The Cougars certainly didn't expect to be 6-5 going into their final regular-season game. But that's where BYU sits as it visits New Mexico State Saturday (1:30 p.m. MT, ESPN3).

"It's been tough and hard-fought," coach Bronco Mendenhall said of the season to this point. "It's been a test of resiliency. So many games battling right down to the wire, then the next one seems to be right down to the wire. I think it's just been a challenging test for our team."

BYU (6-5) already clinched a berth in the Poinsettia Bowl in San Diego on Dec. 20. But the Cougars are coming off a 20-14 setback at San Jose State — one in a string of disappointing, close losses this year.

"Everybody's bummed. You lose a game and nobody's happy," said linebacker Spencer Hadley. "We're frustrated and upset that we lost. Is it going to affect the way that we play and the way we practice now? No. Our swagger's still there. … It will be good for us to have a little chip on our shoulder and have something to prove this game and go into the bowl game with something to prove. Any time you lose, you ought to be frustrated."

Meanwhile, New Mexico State can relate to frustration and disappointment.

The Aggies (1-9) began the season eyeing their first bowl appearance since 1960. Instead, New Mexico State has lost nine consecutive games after winning its season-opener. The Aggies won't belong to a conference after the season ends because of the demise of the Western Athletic Conference as a football league. The school's president, Barbara Couture, resigned in October reportedly in part due to the football program's problems.

"It's been a tough year mentally for all of us, something we didn't really expect," New Mexico State coach DeWayne Walker said this week.

The Aggies are coming off a much-needed bye week, and Walker, a former BYU defensive backs coach, said the week off gave his team a "chance to re-fill the tanks."

Meanwhile, Walker said, the Cougars are much better than their record shows.

"BYU's a very good football team. I know they're not real happy with where they are but their record does not indicate what type of football team they have. … I know they had a tough loss against San Jose State on Saturday but they're still a good team. We have our hands full. We have to come up with a scheme to try to slow these guys down. I know that they're very good on defense because Bronco does a great job defensively."

Mendenhall assessed the Aggies this way: "Talented, but they turn the ball over a lot.
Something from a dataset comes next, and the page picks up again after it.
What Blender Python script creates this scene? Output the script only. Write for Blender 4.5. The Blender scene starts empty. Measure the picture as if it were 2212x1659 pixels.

They've been struggling to stop the run. Offensively, they have a lot of good athletes, but they struggle with turnovers and consistency."

Last week, BYU started slowly and fell behind to San Jose State 20-7 early in the second quarter. The Cougars held the Spartans scoreless after that.

Hadley said BYU's defense didn't make any adjustments.

"It might have been a situation where we got flustered a little bit. We were a little shocked. That's not common for a team to put up that many points on us that quick. It caught us off-guard. We took a step back and talked and said, 'Get a hold of yourself, play your assignment, do your job and we'll be fine.' That was the difference — execution. … Once we fixed that, it was a different game."

How would Hadley describe the way the season has gone?

"That's a big question," he said. "It's been fun. It's been frustrating at times. It is what it is. I don't have anything to say other than that."

Cougars on the air

BYU (6-5) at New Mexico State (1-9)

Saturday, 1:30 p.m. MT

Aggie Memorial Stadium, Las Cruces, N.M.